Given request: Repeat the material exactly, leaving nothing out.

Data excerpt:
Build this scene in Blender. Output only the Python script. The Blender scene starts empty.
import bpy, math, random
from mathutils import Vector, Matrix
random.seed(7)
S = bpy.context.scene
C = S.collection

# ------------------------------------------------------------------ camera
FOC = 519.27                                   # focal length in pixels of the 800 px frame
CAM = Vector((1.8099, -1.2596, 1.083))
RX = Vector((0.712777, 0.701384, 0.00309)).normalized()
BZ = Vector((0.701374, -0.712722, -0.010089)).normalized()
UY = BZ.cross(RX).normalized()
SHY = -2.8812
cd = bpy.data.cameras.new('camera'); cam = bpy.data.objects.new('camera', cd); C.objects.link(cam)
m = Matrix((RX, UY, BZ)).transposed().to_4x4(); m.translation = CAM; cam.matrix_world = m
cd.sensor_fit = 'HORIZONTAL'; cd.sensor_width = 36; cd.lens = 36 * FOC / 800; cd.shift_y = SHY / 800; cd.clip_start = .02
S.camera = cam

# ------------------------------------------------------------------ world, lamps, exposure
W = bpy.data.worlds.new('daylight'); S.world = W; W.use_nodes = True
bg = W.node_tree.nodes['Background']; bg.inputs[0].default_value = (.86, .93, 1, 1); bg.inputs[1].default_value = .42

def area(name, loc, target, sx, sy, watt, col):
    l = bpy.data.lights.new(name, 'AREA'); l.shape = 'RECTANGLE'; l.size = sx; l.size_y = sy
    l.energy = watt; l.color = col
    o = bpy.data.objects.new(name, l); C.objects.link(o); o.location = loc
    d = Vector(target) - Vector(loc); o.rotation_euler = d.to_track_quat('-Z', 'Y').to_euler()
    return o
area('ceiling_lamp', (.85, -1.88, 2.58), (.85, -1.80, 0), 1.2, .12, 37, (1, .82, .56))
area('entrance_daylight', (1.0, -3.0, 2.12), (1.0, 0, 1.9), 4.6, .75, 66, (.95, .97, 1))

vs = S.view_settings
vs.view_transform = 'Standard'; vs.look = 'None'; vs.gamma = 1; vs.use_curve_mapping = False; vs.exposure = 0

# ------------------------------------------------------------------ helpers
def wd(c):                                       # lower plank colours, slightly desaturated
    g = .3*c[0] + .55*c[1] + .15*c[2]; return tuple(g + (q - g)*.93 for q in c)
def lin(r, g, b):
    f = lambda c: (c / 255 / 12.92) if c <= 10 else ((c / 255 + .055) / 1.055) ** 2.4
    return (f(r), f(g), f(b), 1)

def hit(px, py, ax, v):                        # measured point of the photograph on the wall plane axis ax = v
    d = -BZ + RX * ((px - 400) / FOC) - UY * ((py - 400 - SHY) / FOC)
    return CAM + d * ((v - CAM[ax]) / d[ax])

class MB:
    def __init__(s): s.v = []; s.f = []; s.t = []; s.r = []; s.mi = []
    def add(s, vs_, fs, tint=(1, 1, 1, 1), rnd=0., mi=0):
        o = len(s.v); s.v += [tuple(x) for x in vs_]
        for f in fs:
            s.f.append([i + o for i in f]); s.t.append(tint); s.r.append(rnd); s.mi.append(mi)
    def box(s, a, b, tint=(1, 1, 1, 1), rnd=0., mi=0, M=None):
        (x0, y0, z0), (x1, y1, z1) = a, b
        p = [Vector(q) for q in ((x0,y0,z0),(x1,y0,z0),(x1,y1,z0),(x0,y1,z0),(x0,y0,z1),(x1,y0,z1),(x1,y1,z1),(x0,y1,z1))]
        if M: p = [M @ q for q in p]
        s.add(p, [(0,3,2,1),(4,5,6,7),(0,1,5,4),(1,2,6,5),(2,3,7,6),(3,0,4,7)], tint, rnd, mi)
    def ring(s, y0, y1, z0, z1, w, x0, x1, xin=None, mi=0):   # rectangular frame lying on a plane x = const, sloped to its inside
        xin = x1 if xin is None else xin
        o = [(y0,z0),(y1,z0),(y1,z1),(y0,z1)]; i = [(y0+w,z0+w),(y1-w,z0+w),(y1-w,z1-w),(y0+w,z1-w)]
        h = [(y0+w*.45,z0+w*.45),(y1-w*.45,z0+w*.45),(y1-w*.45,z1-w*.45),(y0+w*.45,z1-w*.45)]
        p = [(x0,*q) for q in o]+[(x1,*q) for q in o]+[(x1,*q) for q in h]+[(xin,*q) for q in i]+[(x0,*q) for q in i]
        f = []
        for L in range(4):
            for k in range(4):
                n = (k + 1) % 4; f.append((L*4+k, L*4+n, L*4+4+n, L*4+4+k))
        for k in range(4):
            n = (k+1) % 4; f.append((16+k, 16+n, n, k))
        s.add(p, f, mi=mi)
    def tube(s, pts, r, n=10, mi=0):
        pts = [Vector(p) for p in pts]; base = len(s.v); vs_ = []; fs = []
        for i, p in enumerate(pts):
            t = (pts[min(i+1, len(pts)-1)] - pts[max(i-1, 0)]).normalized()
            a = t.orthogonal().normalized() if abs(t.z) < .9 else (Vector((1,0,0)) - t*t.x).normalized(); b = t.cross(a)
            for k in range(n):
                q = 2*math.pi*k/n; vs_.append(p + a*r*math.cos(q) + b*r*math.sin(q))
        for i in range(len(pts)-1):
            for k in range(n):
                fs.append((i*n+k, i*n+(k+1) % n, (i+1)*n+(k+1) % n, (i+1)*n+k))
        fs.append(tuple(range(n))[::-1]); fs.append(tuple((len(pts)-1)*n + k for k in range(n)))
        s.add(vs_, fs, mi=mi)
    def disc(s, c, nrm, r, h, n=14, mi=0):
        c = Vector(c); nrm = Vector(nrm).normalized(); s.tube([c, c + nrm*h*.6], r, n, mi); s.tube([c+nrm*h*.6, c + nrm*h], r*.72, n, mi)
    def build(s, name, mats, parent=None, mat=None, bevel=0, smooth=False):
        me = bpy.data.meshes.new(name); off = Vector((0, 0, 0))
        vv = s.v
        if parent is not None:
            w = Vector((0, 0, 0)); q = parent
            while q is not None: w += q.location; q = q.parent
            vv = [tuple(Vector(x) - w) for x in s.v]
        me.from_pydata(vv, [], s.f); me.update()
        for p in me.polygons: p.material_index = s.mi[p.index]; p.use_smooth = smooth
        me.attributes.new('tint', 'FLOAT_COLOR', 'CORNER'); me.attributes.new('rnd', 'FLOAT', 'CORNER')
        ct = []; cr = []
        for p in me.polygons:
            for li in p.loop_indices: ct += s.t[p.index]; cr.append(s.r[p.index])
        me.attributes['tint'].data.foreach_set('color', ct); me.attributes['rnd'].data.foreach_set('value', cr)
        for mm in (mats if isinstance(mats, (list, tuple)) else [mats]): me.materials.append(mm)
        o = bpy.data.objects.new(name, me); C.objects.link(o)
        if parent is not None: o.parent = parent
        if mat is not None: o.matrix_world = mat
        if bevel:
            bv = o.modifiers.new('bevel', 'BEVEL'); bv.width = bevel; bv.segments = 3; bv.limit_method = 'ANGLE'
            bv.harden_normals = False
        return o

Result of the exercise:
Build this scene in Blender. Output only the Python script. The Blender scene starts empty.
import bpy, math, random
from mathutils import Vector, Matrix
random.seed(7)
S = bpy.context.scene
C = S.collection

# ------------------------------------------------------------------ camera
FOC = 519.27                                   # focal length in pixels of the 800 px frame
CAM = Vector((1.8099, -1.2596, 1.083))
RX = Vector((0.712777, 0.701384, 0.00309)).normalized()
BZ = Vector((0.701374, -0.712722, -0.010089)).normalized()
UY = BZ.cross(RX).normalized()
SHY = -2.8812
cd = bpy.data.cameras.new('camera'); cam = bpy.data.objects.new('camera', cd); C.objects.link(cam)
m = Matrix((RX, UY, BZ)).transposed().to_4x4(); m.translation = CAM; cam.matrix_world = m
cd.sensor_fit = 'HORIZONTAL'; cd.sensor_width = 36; cd.lens = 36 * FOC / 800; cd.shift_y = SHY / 800; cd.clip_start = .02
S.camera = cam

# ------------------------------------------------------------------ world, lamps, exposure
W = bpy.data.worlds.new('daylight'); S.world = W; W.use_nodes = True
bg = W.node_tree.nodes['Background']; bg.inputs[0].default_value = (.86, .93, 1, 1); bg.inputs[1].default_value = .42

def area(name, loc, target, sx, sy, watt, col):
    l = bpy.data.lights.new(name, 'AREA'); l.shape = 'RECTANGLE'; l.size = sx; l.size_y = sy
    l.energy = watt; l.color = col
    o = bpy.data.objects.new(name, l); C.objects.link(o); o.location = loc
    d = Vector(target) - Vector(loc); o.rotation_euler = d.to_track_quat('-Z', 'Y').to_euler()
    return o
area('ceiling_lamp', (.85, -1.88, 2.58), (.85, -1.80, 0), 1.2, .12, 37, (1, .82, .56))
area('entrance_daylight', (1.0, -3.0, 2.12), (1.0, 0, 1.9), 4.6, .75, 66, (.95, .97, 1))

vs = S.view_settings
vs.view_transform = 'Standard'; vs.look = 'None'; vs.gamma = 1; vs.use_curve_mapping = False; vs.exposure = 0

# ------------------------------------------------------------------ helpers
def wd(c):                                       # lower plank colours, slightly desaturated
    g = .3*c[0] + .55*c[1] + .15*c[2]; return tuple(g + (q - g)*.93 for q in c)
def lin(r, g, b):
    f = lambda c: (c / 255 / 12.92) if c <= 10 else ((c / 255 + .055) / 1.055) ** 2.4
    return (f(r), f(g), f(b), 1)

def hit(px, py, ax, v):                        # measured point of the photograph on the wall plane axis ax = v
    d = -BZ + RX * ((px - 400) / FOC) - UY * ((py - 400 - SHY) / FOC)
    return CAM + d * ((v - CAM[ax]) / d[ax])

class MB:
    def __init__(s): s.v = []; s.f = []; s.t = []; s.r = []; s.mi = []
    def add(s, vs_, fs, tint=(1, 1, 1, 1), rnd=0., mi=0):
        o = len(s.v); s.v += [tuple(x) for x in vs_]
        for f in fs:
            s.f.append([i + o for i in f]); s.t.append(tint); s.r.append(rnd); s.mi.append(mi)
    def box(s, a, b, tint=(1, 1, 1, 1), rnd=0., mi=0, M=None):
        (x0, y0, z0), (x1, y1, z1) = a, b
        p = [Vector(q) for q in ((x0,y0,z0),(x1,y0,z0),(x1,y1,z0),(x0,y1,z0),(x0,y0,z1),(x1,y0,z1),(x1,y1,z1),(x0,y1,z1))]
        if M: p = [M @ q for q in p]
        s.add(p, [(0,3,2,1),(4,5,6,7),(0,1,5,4),(1,2,6,5),(2,3,7,6),(3,0,4,7)], tint, rnd, mi)
    def ring(s, y0, y1, z0, z1, w, x0, x1, xin=None, mi=0):   # rectangular frame lying on a plane x = const, sloped to its inside
        xin = x1 if xin is None else xin
        o = [(y0,z0),(y1,z0),(y1,z1),(y0,z1)]; i = [(y0+w,z0+w),(y1-w,z0+w),(y1-w,z1-w),(y0+w,z1-w)]
        h = [(y0+w*.45,z0+w*.45),(y1-w*.45,z0+w*.45),(y1-w*.45,z1-w*.45),(y0+w*.45,z1-w*.45)]
        p = [(x0,*q) for q in o]+[(x1,*q) for q in o]+[(x1,*q) for q in h]+[(xin,*q) for q in i]+[(x0,*q) for q in i]
        f = []
        for L in range(4):
            for k in range(4):
                n = (k + 1) % 4; f.append((L*4+k, L*4+n, L*4+4+n, L*4+4+k))
        for k in range(4):
            n = (k+1) % 4; f.append((16+k, 16+n, n, k))
        s.add(p, f, mi=mi)
    def tube(s, pts, r, n=10, mi=0):
        pts = [Vector(p) for p in pts]; base = len(s.v); vs_ = []; fs = []
        for i, p in enumerate(pts):
            t = (pts[min(i+1, len(pts)-1)] - pts[max(i-1, 0)]).normalized()
            a = t.orthogonal().normalized() if abs(t.z) < .9 else (Vector((1,0,0)) - t*t.x).normalized(); b = t.cross(a)
            for k in range(n):
                q = 2*math.pi*k/n; vs_.append(p + a*r*math.cos(q) + b*r*math.sin(q))
        for i in range(len(pts)-1):
            for k in range(n):
                fs.append((i*n+k, i*n+(k+1) % n, (i+1)*n+(k+1) % n, (i+1)*n+k))
        fs.append(tuple(range(n))[::-1]); fs.append(tuple((len(pts)-1)*n + k for k in range(n)))
        s.add(vs_, fs, mi=mi)
    def disc(s, c, nrm, r, h, n=14, mi=0):
        c = Vector(c); nrm = Vector(nrm).normalized(); s.tube([c, c + nrm*h*.6], r, n, mi); s.tube([c+nrm*h*.6, c + nrm*h], r*.72, n, mi)
    def build(s, name, mats, parent=None, mat=None, bevel=0, smooth=False):
        me = bpy.data.meshes.new(name); off = Vector((0, 0, 0))
        vv = s.v
        if parent is not None:
            w = Vector((0, 0, 0)); q = parent
            while q is not None: w += q.location; q = q.parent
            vv = [tuple(Vector(x) - w) for x in s.v]
        me.from_pydata(vv, [], s.f); me.update()
        for p in me.polygons: p.material_index = s.mi[p.index]; p.use_smooth = smooth
        me.attributes.new('tint', 'FLOAT_COLOR', 'CORNER'); me.attributes.new('rnd', 'FLOAT', 'CORNER')
        ct = []; cr = []
        for p in me.polygons:
            for li in p.loop_indices: ct += s.t[p.index]; cr.append(s.r[p.index])
        me.attributes['tint'].data.foreach_set('color', ct); me.attributes['rnd'].data.foreach_set('value', cr)
        for mm in (mats if isinstance(mats, (list, tuple)) else [mats]): me.materials.append(mm)
        o = bpy.data.objects.new(name, me); C.objects.link(o)
        if parent is not None: o.parent = parent
        if mat is not None: o.matrix_world = mat
        if bevel:
            bv = o.modifiers.new('bevel', 'BEVEL'); bv.width = bevel; bv.segments = 3; bv.limit_method = 'ANGLE'
            bv.harden_normals = False
        return o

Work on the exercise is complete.